--- Start of Dataset content ---

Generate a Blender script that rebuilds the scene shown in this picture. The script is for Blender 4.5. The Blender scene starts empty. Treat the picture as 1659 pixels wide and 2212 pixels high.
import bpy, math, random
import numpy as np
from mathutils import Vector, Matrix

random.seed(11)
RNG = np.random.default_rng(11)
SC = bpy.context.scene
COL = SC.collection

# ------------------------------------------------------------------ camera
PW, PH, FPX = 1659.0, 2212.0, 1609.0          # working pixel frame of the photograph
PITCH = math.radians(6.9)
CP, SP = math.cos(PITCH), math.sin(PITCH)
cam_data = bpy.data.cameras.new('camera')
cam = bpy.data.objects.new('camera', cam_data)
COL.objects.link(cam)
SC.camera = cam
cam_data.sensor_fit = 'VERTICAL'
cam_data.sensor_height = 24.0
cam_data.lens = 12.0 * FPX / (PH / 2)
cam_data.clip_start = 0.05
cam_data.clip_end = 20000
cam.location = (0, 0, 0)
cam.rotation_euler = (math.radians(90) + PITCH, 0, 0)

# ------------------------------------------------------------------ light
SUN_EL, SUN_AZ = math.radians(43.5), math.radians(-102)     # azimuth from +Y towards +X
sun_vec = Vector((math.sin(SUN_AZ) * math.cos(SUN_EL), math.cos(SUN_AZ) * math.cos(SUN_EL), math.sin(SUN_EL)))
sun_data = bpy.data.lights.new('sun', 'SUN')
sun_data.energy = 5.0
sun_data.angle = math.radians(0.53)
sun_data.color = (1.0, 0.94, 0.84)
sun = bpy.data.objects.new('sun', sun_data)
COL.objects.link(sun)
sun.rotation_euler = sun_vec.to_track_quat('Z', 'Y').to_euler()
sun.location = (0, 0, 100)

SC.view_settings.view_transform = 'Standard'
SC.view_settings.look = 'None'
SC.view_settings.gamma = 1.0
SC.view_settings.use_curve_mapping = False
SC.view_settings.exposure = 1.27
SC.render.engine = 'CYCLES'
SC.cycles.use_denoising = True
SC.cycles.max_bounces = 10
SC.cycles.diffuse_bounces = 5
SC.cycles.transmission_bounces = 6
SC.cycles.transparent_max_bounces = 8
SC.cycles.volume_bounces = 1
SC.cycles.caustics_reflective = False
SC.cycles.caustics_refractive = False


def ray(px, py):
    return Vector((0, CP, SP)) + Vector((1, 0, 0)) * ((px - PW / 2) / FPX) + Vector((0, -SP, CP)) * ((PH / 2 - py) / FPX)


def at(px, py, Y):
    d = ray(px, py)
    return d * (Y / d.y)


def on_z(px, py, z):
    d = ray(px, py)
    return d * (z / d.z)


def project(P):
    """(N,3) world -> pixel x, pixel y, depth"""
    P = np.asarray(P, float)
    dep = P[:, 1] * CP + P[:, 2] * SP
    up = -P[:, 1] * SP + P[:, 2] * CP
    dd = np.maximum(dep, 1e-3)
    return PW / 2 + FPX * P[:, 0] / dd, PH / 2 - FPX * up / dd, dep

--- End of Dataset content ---

Problem description
Restate, word for word and with nothing added, the lines from the first line of the listing through the one where "sun.location = (0, 0, 100)" stands.

Completed task
Generate a Blender script that rebuilds the scene shown in this picture. The script is for Blender 4.5. The Blender scene starts empty. Treat the picture as 1659 pixels wide and 2212 pixels high.
import bpy, math, random
import numpy as np
from mathutils import Vector, Matrix

random.seed(11)
RNG = np.random.default_rng(11)
SC = bpy.context.scene
COL = SC.collection

# ------------------------------------------------------------------ camera
PW, PH, FPX = 1659.0, 2212.0, 1609.0          # working pixel frame of the photograph
PITCH = math.radians(6.9)
CP, SP = math.cos(PITCH), math.sin(PITCH)
cam_data = bpy.data.cameras.new('camera')
cam = bpy.data.objects.new('camera', cam_data)
COL.objects.link(cam)
SC.camera = cam
cam_data.sensor_fit = 'VERTICAL'
cam_data.sensor_height = 24.0
cam_data.lens = 12.0 * FPX / (PH / 2)
cam_data.clip_start = 0.05
cam_data.clip_end = 20000
cam.location = (0, 0, 0)
cam.rotation_euler = (math.radians(90) + PITCH, 0, 0)

# ------------------------------------------------------------------ light
SUN_EL, SUN_AZ = math.radians(43.5), math.radians(-102)     # azimuth from +Y towards +X
sun_vec = Vector((math.sin(SUN_AZ) * math.cos(SUN_EL), math.cos(SUN_AZ) * math.cos(SUN_EL), math.sin(SUN_EL)))
sun_data = bpy.data.lights.new('sun', 'SUN')
sun_data.energy = 5.0
sun_data.angle = math.radians(0.53)
sun_data.color = (1.0, 0.94, 0.84)
sun = bpy.data.objects.new('sun', sun_data)
COL.objects.link(sun)
sun.rotation_euler = sun_vec.to_track_quat('Z', 'Y').to_euler()
sun.location = (0, 0, 100)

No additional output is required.